Now, there is some nuance with the word temptation. We take it today to mean being in an opportunistic situation where our desire and likelihood for sin increases. If lust is our problem, then “Lead me not to a Victoria’s Secret fashion show.” That sort of thing.

But temptation can also mean test, as in a test of faith.  We see this “archaic” use of tempt when we compare the KJV to modern translations:
And it came to pass after these things, that God did tempt Abraham, and said unto him, Abraham: and he said, Behold, here I am. (Gen 22:1, KJV)
After these things God tested Abraham and said to him, “Abraham!” And he said, “Here I am. (Gen 22:1, ESV)
So perhaps the Lord’s Prayer should be more along the lines of

And do not test our faith, but deliver us from evil. 

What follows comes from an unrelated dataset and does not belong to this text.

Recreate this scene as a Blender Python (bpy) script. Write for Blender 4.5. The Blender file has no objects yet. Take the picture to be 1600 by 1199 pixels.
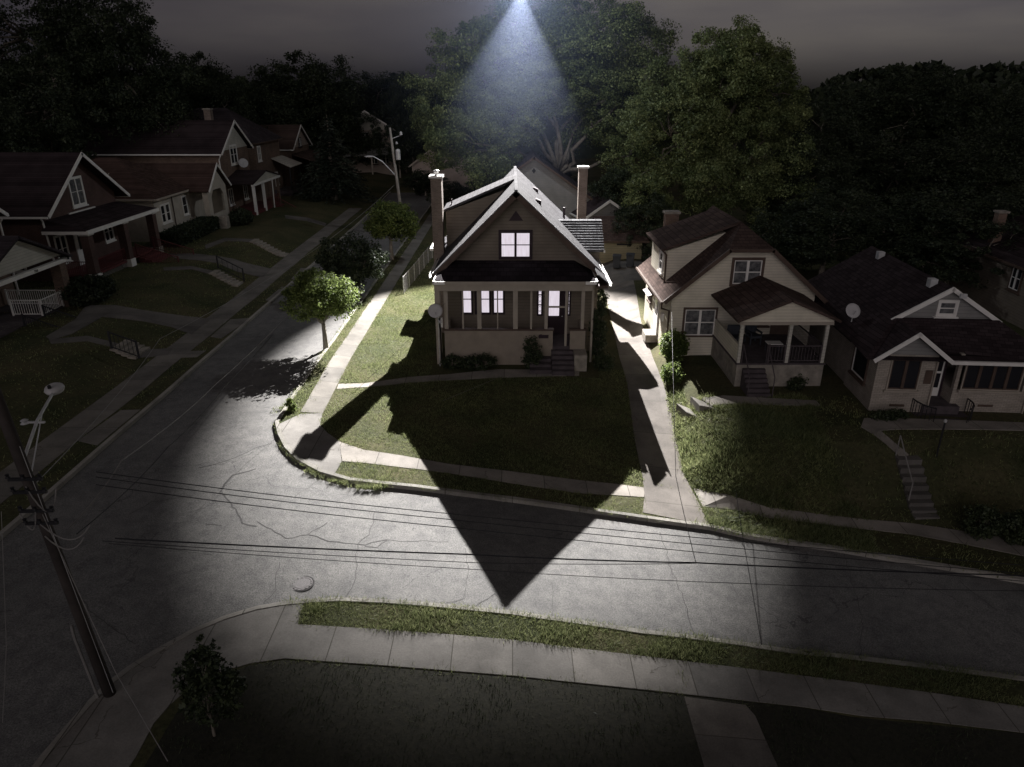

But that doesn’t seem right either, because testing our faith, or trials, unlike temptations, is something that that God promises he will do and that it is for our good. (see James 1:2, 12; 1 Pet 1:6-7.) Just like we (seemingly) shouldn’t pray for God not to tempt us, given that he has assured us that he will not, we shouldn’t pray for God to spare us from trials, when we know that he won’t, and that they’ll be used for good—to make our faith grow stronger.

Perhaps some help is found in Gethsemane. Here we find our Lord warning his disciples:
Watch and pray that you may not enter into temptation. (Mark 14:38)
In context, it seems that what Jesus is saying is: Your faith is about to be tested. Pray that you do not fail the test.

Maybe that is what temptation, at times, means—not a synonym of a test-of-faith, but of failing the test.

So perhaps the last line of the Lord’s Prayer could be understood as:

And [when we are tested to strengthen our faith, let us not fail the test], but deliver us from evil.

I don’t know! I just know the more I read the bible, the more I realize I have to read it some more. It is a feedback loop that I hope results in amplification, not squeal.